Today, I'm thinking about the inmates of the Stone Mountain Correctional Institute, who dyed eggs for the world's largest Easter egg hunt in the shadow of the world's largest Confederate monument - one they were forced to help make. Here's the story.
Stone Mountain is, in the words of the SPLX, “the largest shrine to white supremacy in the history of the world.” It was begun in 1916 and finished only in 1972, on the side of a mountain outside Atlanta famous as birthplace of the revived Klan: splcenter.org/fighting-hate/…
While researching it for my book, I grew fascinated with one little-known aspect of its history: the convict labor at the heart of its economics.
The original planners ran out of money, and the project languished for decades until 1955, when Marvin Griffin was elected governor of Georgia on an anti-integration platform. In his inaugural address, he pledged that as long as he was governor...
“there will be no mixing of the races in the classrooms of our schools and colleges.” He then orchestrated the $1.1 million purchase of Stone Mountain “as a rallying point for all of us who believe in preserving the ideals for which our forefathers fought.”
The Stone Mountain Prison Camp opened in 1958, as soon as the state acquired the land.

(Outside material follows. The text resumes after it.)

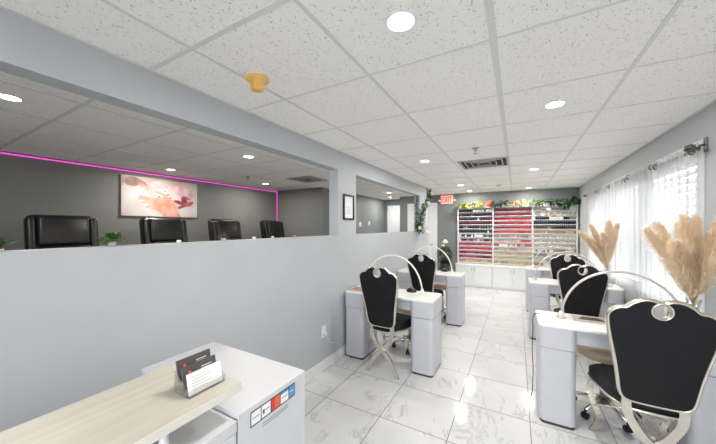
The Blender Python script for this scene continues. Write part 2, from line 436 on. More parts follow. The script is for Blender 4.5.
for i, (y0, y1) in enumerate(WINS):
    t = thing('window_blind', (WR+.028, (y0+y1)/2, WZ1), BL[i], 'blind', 'window blinds')
    h = (y1-y0)/2-.01
    m = MB(); m.box(-.025, .025, -h, h, -.04, -.002, .004); m.build('headrail', M['white_trim'], t)
    m = MB(); z = -.075
    while z > -(WZ1-WZ0)+.05:
        m.box(-.036, .036, -h, h, -.0012, .0012, rot=Matrix.Translation((0, 0, z)) @ Matrix.Rotation(-1.13, 4, 'Y')); z -= .060
    m.build('slats', M['blind'], t)
    m = MB(); m.box(-.018, .018, -h, h, -(WZ1-WZ0)+.006, -(WZ1-WZ0)+.03, .004); m.build('bottom_rail', M['white_trim'], t)

# pedicure room shell, corridor
b = MB(); b.box(PX-.1, PX, YF, PY, 0, CE); struct(b.build('wall_pedicure_left', M['wall_dark']))
b = MB(); b.box(PX-.1, -3.6, PY, PY+.1, 0, CE); struct(b.build('wall_pedicure_back', M['wall_dark']))
b = MB(); b.box(-3.7, -3.6, PY+.1, 8.2, 0, CE); struct(b.build('wall_corridor_left', M['wall_back']))
b = MB(); b.box(-3.7, -2.75, 8.2, 8.3, 0, CE); struct(b.build('wall_corridor_back', M['wall_back']))
b = MB(); b.box(-2.85, -2.75, YB+.1, 8.2, 0, CE); struct(b.build('wall_corridor_right', M['wall_back']))
# unseen wall behind the viewer; storefront openings added and sized to let daylight in
FRONT = [(-1.0, -.10), (.0, 1.0)]
b = MB()
b.box(PX-.1, WR+.12, YF-.12, YF, 0, .85); b.box(PX-.1, WR+.12, YF-.12, YF, 2.15, CE)
for x0, x1 in ((PX-.1, FRONT[0][0]), (FRONT[0][1], FRONT[1][0]), (FRONT[1][1], WR+.12)): b.box(x0, x1, YF-.12, YF, .85, 2.15)
struct(b.build('wall_front', M['wall']))
for i, (x0, x1) in enumerate(FRONT):
    b = MB(); b.box(x0, x1, YF-.06, YF-.055, .85, 2.15); struct(b.build('window_%d' % (i+4), M['added_glass']))

# doors
def door(name, x0, x1, y, z1, lever_right=True):
    d = bpy.data.objects.new(name, None); COL.objects.link(d); d.location = ((x0+x1)/2, y, 0); struct(d)
    h = (x1-x0)/2
    m = MB()
    m.box(-h-.07, -h, -.02, 0, 0, z1+.07, .004); m.box(h, h+.07, -.02, 0, 0, z1+.07, .004); m.box(-h, h, -.02, 0, z1, z1+.07, .004)
    m.build('door_casing', M['white_trim'], d)
    m = MB(); m.box(-h+.004, h-.004, -.014, 0, .005, z1-.003, .002)
    for (za, zb) in ((.12, .9), (1.02, z1-.12)):
        for (xa, xb) in ((-h+.1, -.04), (.04, h-.1)):
            m.box(xa, xb, -.019, -.012, za, zb, .006)
    m.build('door_leaf', M['white_trim'], d)
    m = MB(); sx = h-.07 if lever_right else -h+.07
    m.lathe([(0, 0), (.025, 0), (.025, .008), (.01, .012), (.01, .04), (.022, .05), (.024, .062), (0, .07)], n=16)
    bmesh.ops.transform(m.bm, matrix=Matrix.Translation((sx, -.014, .98)) @ Matrix.Rotation(PI/2, 4, 'X'), verts=m.bm.verts)
    m.build('door_knob', M['silver'], d)
door('door_1', -2.55, -1.88, YB, 2.0)
door('door_2', -3.45, -2.98, 8.2, 2.02)

# ------------------------------------------------------------------ ceiling fixtures
def downlight_parts(t):
    m = MB(); m.lathe([(.051, 0), (.064, 0), (.064, -.004), (.060, -.008), (.053, -.006), (.051, 0)], n=32); m.build('trim_ring', M['white_trim'], t)
    m = MB(); m.lathe([(0, -.003), (.052, -.003)], n=32); m.build('diffuser', M['lamp_disc'], t)
DL = [(-.408, 1.086, 'large round ceiling downlight nearest the viewer, near the amber detector'), (.228, 2.331, 'ceiling downlight on the window side, above the near right desk'),
      (-1.016, 3.554, 'ceiling downlight near the partition, above the left desks'), (-.974, 5.96, 'second ceiling downlight from the exit sign, along the partition'),
      (-.955, 7.069, 'small ceiling downlight closest to the exit sign'), (.221, 4.818, 'ceiling downlight to the right of the black air vent'), (.23, 7.05, 'small ceiling downlight right above the middle of the polish rack'),
      (-2.843, .497, 'oval-looking downlight at the left edge, nearest in the pedicure room'), (-4.40, 2.279, 'pedicure room downlight above the hand picture'), (-2.776, 2.306, 'brightest pedicure room downlight near the header'),
      (-4.25, 3.935, 'pedicure room downlight near the corner with the vertical pink strip'), (-2.718, 6.419, 'nearer downlight seen through the second opening'), (-3.141, 7.5, 'farther downlight in the corridor seen through the second opening')]
first = None
LIGHTS = []
for i, (x, y, lab) in enumerate(DL):
    if first is None:
        first = thing('ceiling_downlight', (x, y, CE), lab, 'ceiling light', 'recessed downlights'); downlight_parts(first)
    else: dup(first, (x, y, CE), label=lab)
    LIGHTS.append((x, y, 'main' if i < 7 else 'ped' if i < 11 else 'cor'))
def vent(name, x, y, sx, sy, lab):
    t = thing(name, (x, y, CE), lab, 'air vent')
    m = MB()
    for k, (h, hh) in enumerate(((sx, sy),)):
        for a in ((-h, h, -hh, -hh+.03), (-h, h, hh-.03, hh), (-h, -h+.03, -hh, hh), (h-.03, h, -hh, hh)): m.box(a[0], a[1], a[2], a[3], -.012, 0, .003)
    m.build('frame', M['vent_metal'], t)
    m = MB(); m.box(-sx+.02, sx-.02, -sy+.02, sy-.02, -.0055, -.0045); m.build('duct_opening', M['vent_dark'], t)
    m = MB()
    for k in range(1, 4):
        h = sx*(1-k*.24); hh = sy*(1-k*.24)
        for a in ((-h, h, -hh, -hh+.014), (-h, h, hh-.014, hh), (-h, -h+.014, -hh, hh), (h-.014, h, -hh, hh)):
            m.box(a[0], a[1], a[2], a[3], -.018+.002*k, -.006, .002)
    m.build('louvre', M['vent_metal'], t)
vent('air_vent', -.37, 4.05, .29, .27, 'square louvred air vent in the main ceiling above the aisle')
vent('air_vent', -3.2, 3.92, .27, .27, 'dark air vent in the pedicure room ceiling')
t = thing('smoke_detector', (-1.255, 1.10, CE), 'amber capped detector hanging from the ceiling near the partition', 'detector')
m = MB(); m.lathe([(0, -.012), (.085, -.012), (.085, -.006), (.08, 0), (0, 0)], n=32); m.build('mounting_plate', M['white_trim'], t)
m = MB(); m.lathe([(.086, -.012), (.088, -.02), (.072, -.034), (.05, -.046), (.047, -.05)], n=32); m.build('collar', M['yellow_cover'], t)
m = MB()
m.lathe([(.047, -.046), (.046, -.085), (.04, -.096), (0, -.1)], n=32)
for k in range(16):
    a = 2*PI*k/16; m.box(.044, .05, -.004, .004, -.09, -.05, .001, rot=Matrix.Rotation(a, 4, 'Z'))
m.build('dust_cap', M['yellow_cover'], t); t.scale = (.72, .72, .8)
for (x, y, lab) in ((-.379, 3.228, 'small sprinkler head on the main ceiling in front of the vent'), (-3.894, 3.224, 'tiny sprinkler head on the pedicure room ceiling')):
    t = thing('sprinkler_head', (x, y, CE), lab, 'sprinkler', 'sprinkler heads')
    m = MB(); m.lathe([(.035, 0), (.035, -.006), (.012, -.01), (.01, -.03), (.006, -.034)], n=20); m.build('escutcheon', M['silver'], t)
    m = MB(); m.tube([(-.01, 0, -.03), (-.014, 0, -.045), (0, 0, -.06), (.014, 0, -.045), (.01, 0, -.03)], .003, 6); m.lathe([(0, -.058), (.018, -.06), (.018, -.063), (0, -.063)], n=16); m.build('deflector', M['silver'], t)
t = thing('ceiling_sensor', (-.314, 6.328, CE), 'small dark round sensor on the ceiling beyond the vent', 'sensor')
m = MB(); m.lathe([(0, -.03), (.03, -.026), (.05, -.012), (.055, 0)], n=24); m.build('housing', M['vent_metal'], t)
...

The first batch of a 100 prisoners constructed picnic shelters and bathroom facilities, segregated for white and “colored” guests. And, using Stone Mountain granite, they made their own prison.
In its later years, the institution held mainly offenders with shorter sentences. But when it opened, it housed some men spending life sentences, within the boundaries of a park honoring the Confederacy.
Wearing blue denim uniforms, they cleared brush and then landscaped the park. They built a 64-foot-high dam to create the park’s artificial lake. They constructed the park’s internal roads, which are named after Confederate heroes.
All able-bodied prisoners were required to work. Those who refused would lose privileges or face punishment that could include delaying their release. During the 1960s, the warden placed anyone who claimed to be sick without running a temperature into solitary confinement.
The Stone Mountain State Park paid for itself – and for the completion of its Confederate monument – because the costs of its construction, maintenance, and sanitation were so low, thanks to its unpaid, involuntary, largely Black prison labor force.
Georgia is one of only five states whose prisoners work for no pay.

Stone Mountain has long depended on the labor of those whose lives were worth less to the authorities than the lives of the men who ride across the mountain’s face.
Stone Mountain State Park began hosting annual Easter egg hunts soon after it opened. By the 1970s, children were hunting for more than 20,000 eggs a year. In 1981, the Guinness Book of World Records declared Stone Mountain’s celebrations the world’s largest Easter egg hunt.
Who was dying those tens of thousands of eggs? Stone Mountain Correctional Institute prisoners.
Stone Mountain lost its record for the world’s largest Easter egg hunt almost immediately. In 1982, inmates added another 10,000 eggs to their workload to recapture it.
The park’s assistant general manager told reporters that the park needed to regain the record to match their other record, “for the largest single piece of sculptured art in the world.” That is, the Confederate monument.
The inmates, unable to see their own children hunt for eggs, worked to let other people’s children find a little joy in the shadow of the Confederacy.
Although prisoners lived and worked in the park until the mid-1990s, Stone Mountain’s dependence on prison labor has been nearly forgotten. But I can never forget those eggs.